The teams remaining on the Eagles' schedule have won at just over a 41 percent clip and that's skewed by the next two home opponents -- New England and Seattle. Philadelphia's final five games feature two games with a poor New York Giants team, another with an organization trying (and sometimes failing) to lose in Miami, and moribund Washington. The only outlier in that stretch is a Week 16 affair at Lincoln Financial Field with Dallas, a contest that figures to serve as essentially an NFC East Championship Game.

If that wasn't sunny enough from now until the end of the regular season, the Eagles will step on an airplane exactly once the rest of the way, to South Florida for that aforementioned game against the talent-challenged Dolphins.

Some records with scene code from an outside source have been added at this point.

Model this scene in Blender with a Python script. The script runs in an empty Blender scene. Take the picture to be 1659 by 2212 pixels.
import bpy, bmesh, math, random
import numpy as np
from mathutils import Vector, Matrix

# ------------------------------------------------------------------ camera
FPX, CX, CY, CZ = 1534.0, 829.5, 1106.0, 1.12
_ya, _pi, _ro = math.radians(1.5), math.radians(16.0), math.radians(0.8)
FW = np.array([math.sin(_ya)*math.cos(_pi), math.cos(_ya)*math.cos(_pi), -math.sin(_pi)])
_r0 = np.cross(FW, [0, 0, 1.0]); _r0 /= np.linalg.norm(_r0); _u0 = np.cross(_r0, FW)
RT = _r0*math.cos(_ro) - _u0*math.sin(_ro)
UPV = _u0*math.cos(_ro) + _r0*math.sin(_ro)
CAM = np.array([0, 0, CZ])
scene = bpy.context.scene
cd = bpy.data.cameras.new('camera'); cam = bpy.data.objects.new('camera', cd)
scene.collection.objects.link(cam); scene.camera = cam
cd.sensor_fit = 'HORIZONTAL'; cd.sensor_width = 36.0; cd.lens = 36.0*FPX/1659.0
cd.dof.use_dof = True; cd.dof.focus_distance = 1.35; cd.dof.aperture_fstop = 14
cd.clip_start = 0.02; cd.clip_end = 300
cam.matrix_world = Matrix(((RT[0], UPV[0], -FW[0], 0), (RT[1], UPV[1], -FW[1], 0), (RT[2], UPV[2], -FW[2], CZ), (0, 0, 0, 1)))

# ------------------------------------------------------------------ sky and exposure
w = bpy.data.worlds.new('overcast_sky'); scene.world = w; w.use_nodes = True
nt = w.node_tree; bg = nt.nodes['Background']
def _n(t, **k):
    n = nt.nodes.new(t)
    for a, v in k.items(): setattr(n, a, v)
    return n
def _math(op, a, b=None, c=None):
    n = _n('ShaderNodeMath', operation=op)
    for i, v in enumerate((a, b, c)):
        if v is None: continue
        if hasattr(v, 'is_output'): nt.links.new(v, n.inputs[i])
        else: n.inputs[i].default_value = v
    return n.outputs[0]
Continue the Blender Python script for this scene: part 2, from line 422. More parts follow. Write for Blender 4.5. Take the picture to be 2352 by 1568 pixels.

Dallas, meanwhile, faces a seven-game closing stretch where its scheduled opponents have been winning at a 51 percent pace.

Favorable circumstances aside, the Eagles still have to finish with that potential leg up and it all started with the bye-week self-scout on both sides of the football.

On offense, it starts with figuring out how to get more out of the disappointing wide-receiving corps where the underachieving Alshon Jeffery and Nelson Agholor have to right things and Jordan Matthews, back for a third go-round in town, will presumably be he Band-Aid for the overmatched Mack Hollins and the not ready for prime time J.J. Arcega-Whiteside.

Doug Pederson must also continue to lean on the strength of the team, which remains the offensive line, and build on what the Eagles have found with the Jordan Howard/Miles Sanders split in the backfield.

Defensively, integrating Tim Jernigan more and more should only help the defensive front, while getting Nigel Bradham, the team's only real somewhat established second-level defender, back from an ankle injury should make things easier there.

In the secondary, Jim Schwartz has to figure out if the get backs of Jalen Mills, Ronald Darby and Avonte Maddox from injury have really made things that much better or is it a mirage built of the foundation of Josh Allen and Mitchell Trubisky incompetence?

Finally, Howie Roseman's decision to cut bait on veteran safety Andrew Sendejo in exchange for what will likely be an extra fourth-round pick next April will force Schwartz to decide what he wants to do with one of his favored packages -- the big nickel. The DC could go traditional dime with Rasul Douglas joining the three starting CBs on the field or he could move Maddox back to safety which becomes more likely if and when Cre'Von LeBlanc is back from injured reserve.

There is plenty to do but all of it becomes easier to accomplish without those threatening skies.